From that start, there were few museums in North Texas that he didn't transform. He was curator at the Dallas Museum of Art and the Kimbell Art Museum and, eventually, a trustee of the Nasher Sculpture Center and the DMA. 

His taste was unerring, his eye secure and his gambler's instinct unwavering. A simple list of the acquisitions made with his leadership is unrivaled among American curators of his generation. 

Perhaps his crowning achievement was the discovery and subsequent personal gift to the Prado Museum in Madrid of the Portrait of Philip III by the greatest Spanish painter of the Golden Age, Diego Velázquez. Jordan donated the work (estimated at $6 million) to the Prado on Dec. 17, 2016, and was consequently made a trustee of the most significant museum of Spanish art in the world.

The Dallas Museum of Art acknowledge Jordan's death in an email to trustees Monday night from director Agustín Arteaga, museum president Catherine Marcus Rose and chairman Melissa Foster Fetter: 'We hope all of you will remember him as the great scholar and gentleman that he was; the passionate, brilliant curator who left his imprint upon so many distinguished institutions, in Dallas and abroad; and the cherished friend who placed art at the very center of his life.'"








Bill Jordan and his unpublished painting of Phillip III, attributed to Diego Velazquez.

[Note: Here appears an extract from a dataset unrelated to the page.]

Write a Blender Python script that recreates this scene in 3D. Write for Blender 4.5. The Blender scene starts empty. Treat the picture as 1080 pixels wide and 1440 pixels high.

Dr. William B. Jordan has had a lengthy career devoted to museums. He obtained his doctorate from the Institute of Fine Arts, New York University, in 1967. That same year he was appointed the first director of the Meadows Museum of the Southern Methodist University in Dallas, Texas. He spent fourteen years there, working closely with the late Algur H. Meadows then with the foundation that Meadows left on his death for the creation of what is now one of the most important collections of Spanish painting outside Europe.

Between 1981-1990 Dr. Jordan was deputy director of the Kimbell Art Museum in Fort Worth, Texas, where he built up an important collection that represents all periods and artistic schools, in addition to creating an influential programme of exhibitions and research. 

In addition to curating exhibitions on El Greco and Ribera, Dr. Jordan is one of the leading experts on Spanish still-life painting and has curated a number of exhibitions on this subject in museums, including the Museo del Prado, the National Gallery in London, the Royal Palace in Madrid, the Kimbell Art Museum and the Meadows Museum in Dallas. 

During the course of his career he has handled the acquisition of four works by Diego Velázquez. Now retired, he continues to be active in research and is also a collector and a member of several art museum boards in the United States.

Portrait of Philip III by Velázquez

The painting was acquired by Dr. Jordan on the London art market, where it was catalogued as a "Portrait of a Gentleman." Following its restoration, Dr. Jordan studied the painting, leading him to consider the idea that it is a work by Velázquez, specifically a preparatory painting for the face of Philip III in "The Expulsion of the Moriscos."

Among the reasons that have led Dr. Jordan to defend this attribution are:

Philip III appears to be aged around 40 in the painting, his age in 1609 when the moriscos were expelled from Spain.

Stylistically, the work necessarily dates from later than 1609. It may have been produced between 1623, when Velázquez arrived at court and introduced a new style of royal portrait that corresponds to that of this work, and 1631, when he returned from Italy and adopted a notably different portrait style.

The fact that Philip III is in near-profile and looking up indicates that this is not a portrait (in which the sitter normally looks straight ahead) but an image to be included in a narrative scene.

The fact that the work’s characteristics are not comparable to the styles of the other portraitists working at the court in the 1620s, such as Van der Hamen, Maíno, Diricksen, etc.

A study of written descriptions of "The Expulsion of the Moriscos" suggest that the portrait of Philip III in that scene had a similar expression to this one and was looking in the same direction.

A study of those descriptions led Dr. Jordan to consider the idea that "The Expulsion of the Moriscos" was conceived as a pendant to Titian’s painting of "Philip II Offering the Infante don Fernando to Victory" (Museo del Prado), which hung in the same room (the Salón Nuevo in the Alcázar) for which Velázquez’s work was painted. This idea led him to compare the portrait of Philip II in Titian’s work with that of Philip III in the present painting -- a comparison that revealed numerous points of comparison with regard to the size and pose of the portraits.